▶ [PROBLEM REQUIREMENTS]: Reproduce exactly the lines below, from the first through the one containing "C = S.collection", and nothing more.

▶ [INFORMATION SUPPLIED]:
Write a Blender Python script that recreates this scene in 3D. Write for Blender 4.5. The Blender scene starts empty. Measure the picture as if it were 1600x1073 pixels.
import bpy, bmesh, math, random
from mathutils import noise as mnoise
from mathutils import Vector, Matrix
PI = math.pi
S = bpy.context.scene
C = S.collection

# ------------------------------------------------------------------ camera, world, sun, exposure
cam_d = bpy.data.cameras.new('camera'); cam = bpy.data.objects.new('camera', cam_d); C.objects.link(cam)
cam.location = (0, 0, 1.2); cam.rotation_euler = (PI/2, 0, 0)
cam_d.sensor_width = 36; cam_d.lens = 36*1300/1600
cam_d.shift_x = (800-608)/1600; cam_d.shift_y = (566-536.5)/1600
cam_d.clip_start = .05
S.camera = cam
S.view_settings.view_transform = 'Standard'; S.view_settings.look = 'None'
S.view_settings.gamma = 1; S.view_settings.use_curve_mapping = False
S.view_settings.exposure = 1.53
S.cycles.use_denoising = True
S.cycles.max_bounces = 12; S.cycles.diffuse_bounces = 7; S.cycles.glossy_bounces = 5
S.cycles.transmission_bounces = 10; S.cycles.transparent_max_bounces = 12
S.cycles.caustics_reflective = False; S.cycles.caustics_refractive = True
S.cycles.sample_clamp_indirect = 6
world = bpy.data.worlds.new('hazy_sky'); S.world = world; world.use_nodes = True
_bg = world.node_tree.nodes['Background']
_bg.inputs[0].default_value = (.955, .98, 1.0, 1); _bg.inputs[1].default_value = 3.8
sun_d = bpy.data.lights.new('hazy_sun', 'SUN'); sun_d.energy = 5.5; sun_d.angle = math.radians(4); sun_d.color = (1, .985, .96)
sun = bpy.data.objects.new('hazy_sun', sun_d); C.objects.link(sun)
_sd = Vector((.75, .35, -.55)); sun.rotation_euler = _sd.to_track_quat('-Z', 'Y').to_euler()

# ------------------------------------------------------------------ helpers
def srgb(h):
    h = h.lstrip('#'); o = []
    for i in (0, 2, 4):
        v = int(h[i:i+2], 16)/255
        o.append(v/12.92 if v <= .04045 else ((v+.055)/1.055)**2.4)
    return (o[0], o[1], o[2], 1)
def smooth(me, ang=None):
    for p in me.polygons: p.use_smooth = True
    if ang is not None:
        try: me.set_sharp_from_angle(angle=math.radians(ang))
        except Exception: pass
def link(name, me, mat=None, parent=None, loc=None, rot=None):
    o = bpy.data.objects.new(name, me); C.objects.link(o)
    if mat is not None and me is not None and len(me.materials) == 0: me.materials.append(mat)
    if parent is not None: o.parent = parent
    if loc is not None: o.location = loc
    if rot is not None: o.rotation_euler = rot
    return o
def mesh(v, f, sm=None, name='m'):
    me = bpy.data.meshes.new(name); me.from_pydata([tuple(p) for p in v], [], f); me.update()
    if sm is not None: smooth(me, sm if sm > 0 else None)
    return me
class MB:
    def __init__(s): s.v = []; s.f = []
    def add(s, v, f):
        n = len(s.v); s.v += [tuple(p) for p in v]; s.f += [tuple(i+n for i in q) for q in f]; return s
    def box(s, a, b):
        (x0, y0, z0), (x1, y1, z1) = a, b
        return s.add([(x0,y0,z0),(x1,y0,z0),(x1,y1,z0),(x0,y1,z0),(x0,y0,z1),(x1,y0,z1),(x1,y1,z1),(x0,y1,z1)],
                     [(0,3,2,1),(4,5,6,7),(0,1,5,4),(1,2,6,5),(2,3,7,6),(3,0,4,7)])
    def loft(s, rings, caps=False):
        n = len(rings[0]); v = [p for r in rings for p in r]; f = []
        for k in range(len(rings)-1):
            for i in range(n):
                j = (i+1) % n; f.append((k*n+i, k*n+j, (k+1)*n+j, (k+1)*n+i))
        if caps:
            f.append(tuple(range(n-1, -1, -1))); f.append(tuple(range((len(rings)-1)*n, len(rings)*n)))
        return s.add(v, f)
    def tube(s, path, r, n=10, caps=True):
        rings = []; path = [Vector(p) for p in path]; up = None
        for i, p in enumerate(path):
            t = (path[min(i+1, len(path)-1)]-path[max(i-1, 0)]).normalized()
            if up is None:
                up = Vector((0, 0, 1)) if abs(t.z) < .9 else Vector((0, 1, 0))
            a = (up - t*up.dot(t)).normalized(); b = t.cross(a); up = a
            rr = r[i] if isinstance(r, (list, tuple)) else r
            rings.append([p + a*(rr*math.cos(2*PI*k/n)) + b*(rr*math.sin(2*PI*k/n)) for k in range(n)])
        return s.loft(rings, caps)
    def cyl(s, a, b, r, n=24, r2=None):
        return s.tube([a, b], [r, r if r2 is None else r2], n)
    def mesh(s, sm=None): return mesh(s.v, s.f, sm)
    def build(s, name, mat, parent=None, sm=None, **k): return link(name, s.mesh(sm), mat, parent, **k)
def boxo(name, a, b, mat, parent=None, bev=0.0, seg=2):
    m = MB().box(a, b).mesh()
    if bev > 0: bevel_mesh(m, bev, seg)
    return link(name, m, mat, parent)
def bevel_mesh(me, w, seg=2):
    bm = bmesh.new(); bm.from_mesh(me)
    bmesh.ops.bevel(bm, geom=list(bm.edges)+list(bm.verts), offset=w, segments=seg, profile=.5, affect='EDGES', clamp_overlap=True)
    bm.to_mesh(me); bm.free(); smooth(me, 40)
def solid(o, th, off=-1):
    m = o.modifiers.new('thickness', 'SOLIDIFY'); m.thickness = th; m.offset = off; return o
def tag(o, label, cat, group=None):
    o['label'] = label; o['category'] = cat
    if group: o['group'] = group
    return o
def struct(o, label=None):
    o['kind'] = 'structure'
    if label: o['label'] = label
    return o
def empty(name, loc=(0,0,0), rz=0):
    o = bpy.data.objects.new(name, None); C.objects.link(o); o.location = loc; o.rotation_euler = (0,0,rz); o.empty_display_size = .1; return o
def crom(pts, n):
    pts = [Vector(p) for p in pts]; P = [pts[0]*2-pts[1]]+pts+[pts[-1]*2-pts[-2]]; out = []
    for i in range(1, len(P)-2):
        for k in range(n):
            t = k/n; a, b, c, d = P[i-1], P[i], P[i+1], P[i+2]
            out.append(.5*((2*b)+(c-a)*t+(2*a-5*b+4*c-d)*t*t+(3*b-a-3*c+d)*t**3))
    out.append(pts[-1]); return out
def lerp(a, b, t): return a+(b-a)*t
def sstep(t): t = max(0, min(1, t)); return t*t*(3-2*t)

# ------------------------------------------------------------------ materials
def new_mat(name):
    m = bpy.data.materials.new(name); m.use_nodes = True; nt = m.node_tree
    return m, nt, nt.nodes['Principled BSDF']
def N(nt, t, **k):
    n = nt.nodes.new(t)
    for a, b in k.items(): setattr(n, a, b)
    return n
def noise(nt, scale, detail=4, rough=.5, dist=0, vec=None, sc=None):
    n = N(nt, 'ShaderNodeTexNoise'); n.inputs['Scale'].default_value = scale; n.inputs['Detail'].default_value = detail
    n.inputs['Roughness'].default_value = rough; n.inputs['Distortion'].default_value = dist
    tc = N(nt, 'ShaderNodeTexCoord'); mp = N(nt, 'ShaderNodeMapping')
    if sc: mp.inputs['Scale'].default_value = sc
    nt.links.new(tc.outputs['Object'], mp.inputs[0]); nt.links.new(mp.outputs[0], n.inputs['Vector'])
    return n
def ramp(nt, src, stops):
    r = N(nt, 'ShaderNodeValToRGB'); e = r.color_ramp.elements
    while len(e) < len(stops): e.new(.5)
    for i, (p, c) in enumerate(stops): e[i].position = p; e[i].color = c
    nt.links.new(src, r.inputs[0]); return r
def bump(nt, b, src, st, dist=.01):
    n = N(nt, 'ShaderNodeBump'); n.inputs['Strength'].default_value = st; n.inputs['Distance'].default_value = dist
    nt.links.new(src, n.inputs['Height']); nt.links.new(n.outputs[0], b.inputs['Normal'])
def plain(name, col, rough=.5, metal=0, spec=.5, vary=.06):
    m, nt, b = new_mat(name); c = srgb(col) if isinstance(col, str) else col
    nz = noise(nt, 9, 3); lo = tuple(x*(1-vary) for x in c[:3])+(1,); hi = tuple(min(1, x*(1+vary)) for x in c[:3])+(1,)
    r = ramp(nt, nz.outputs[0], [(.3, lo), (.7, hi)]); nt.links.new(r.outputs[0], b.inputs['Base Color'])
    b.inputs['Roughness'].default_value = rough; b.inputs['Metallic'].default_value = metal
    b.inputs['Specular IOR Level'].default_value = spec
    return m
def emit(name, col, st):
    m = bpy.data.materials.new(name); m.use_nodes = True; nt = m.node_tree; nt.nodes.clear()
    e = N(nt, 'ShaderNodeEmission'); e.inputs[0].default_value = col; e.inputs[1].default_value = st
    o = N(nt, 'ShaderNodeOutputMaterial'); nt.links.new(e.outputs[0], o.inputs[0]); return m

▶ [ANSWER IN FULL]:
Write a Blender Python script that recreates this scene in 3D. Write for Blender 4.5. The Blender scene starts empty. Measure the picture as if it were 1600x1073 pixels.
import bpy, bmesh, math, random
from mathutils import noise as mnoise
from mathutils import Vector, Matrix
PI = math.pi
S = bpy.context.scene
C = S.collection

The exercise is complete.